Glass transition dynamics of room-temperature ionic liquid 1-methyl-3-trimethylsilylmethylimidazolium tetrafluoroborate

J Phys Chem B. 2011 Nov 10;115(44):12709-16. doi: 10.1021/jp207291k. Epub 2011 Oct 17.

Abstract

The conductivity relaxation dynamics of the room-temperature ionic liquid 1-methyl-3-trimethylsilylmethylimidazolium tetrafluoroborate ([Si-MIm][BF(4)]) have been studied by broadband conductivity relaxation measurements at ambient pressure and elevated pressures up to 600 MPa.
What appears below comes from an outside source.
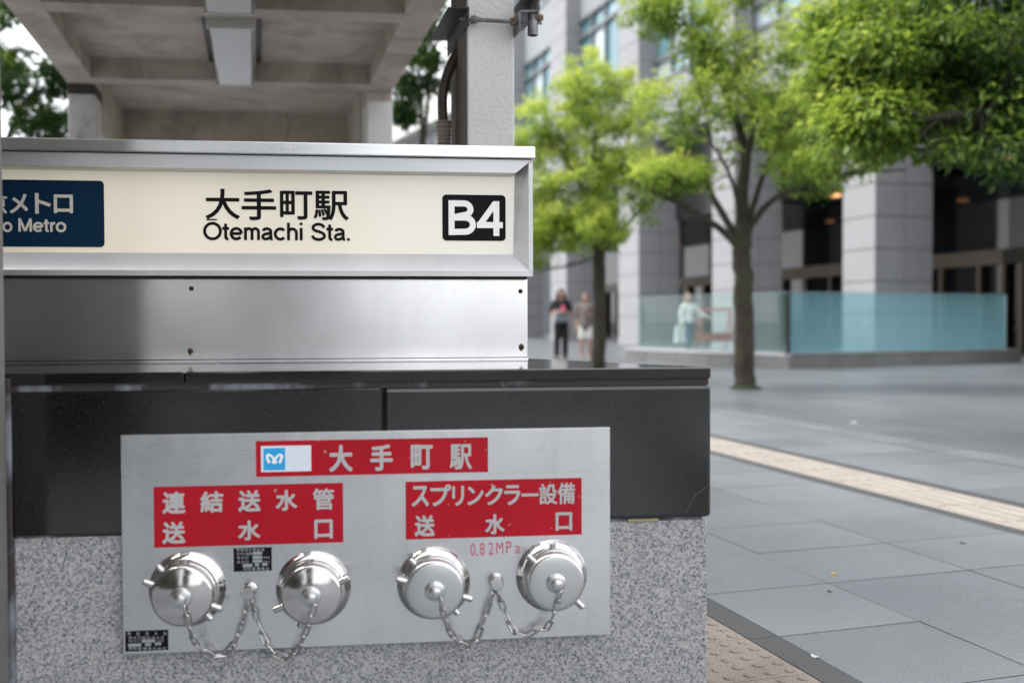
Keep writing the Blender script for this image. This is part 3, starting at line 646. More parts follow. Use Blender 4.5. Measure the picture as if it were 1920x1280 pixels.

For the first time, several novel features of the dynamics have been found in a room-temperature ionic liquid. In the electric loss modulus M″(f) spectra, a resolved secondary β-conductivity relaxation appears, and its relaxation time τ(β) shifts on applying pressure in concert with the relaxation time τ(α) of the primary α-conductivity relaxation. The spectral dispersion of the α-conductivity relaxation, as well as the fractional exponent (1 - n) of the Kohlrausch-Williams-Watts function that fits the spectral dispersion, is invariant to various combinations of pressure and temperature that keep τ(α) constant. Moreover, τ(β) is unchanged. Thus the three quantities, τ(α), τ(β), and n, are coinvariant to changes in pressure and temperature. This strong connection to the α-conductivity relaxation shown by the β-conductivity relaxation in [Si-MIm][BF(4)] indicates that it is the analogue of the Johari-Goldstein β-relaxation in nonionically conducting glass-formers. The findings have fundamental implications on theoretical interpretation of the conductivity relaxation processes and glass transition in ionic liquids. It is also the first time such a secondary conductivity relaxation or the primitive conductivity relaxation of the coupling model has been fully resolved and identified in M″(f) in any ionically conducting material that we know of.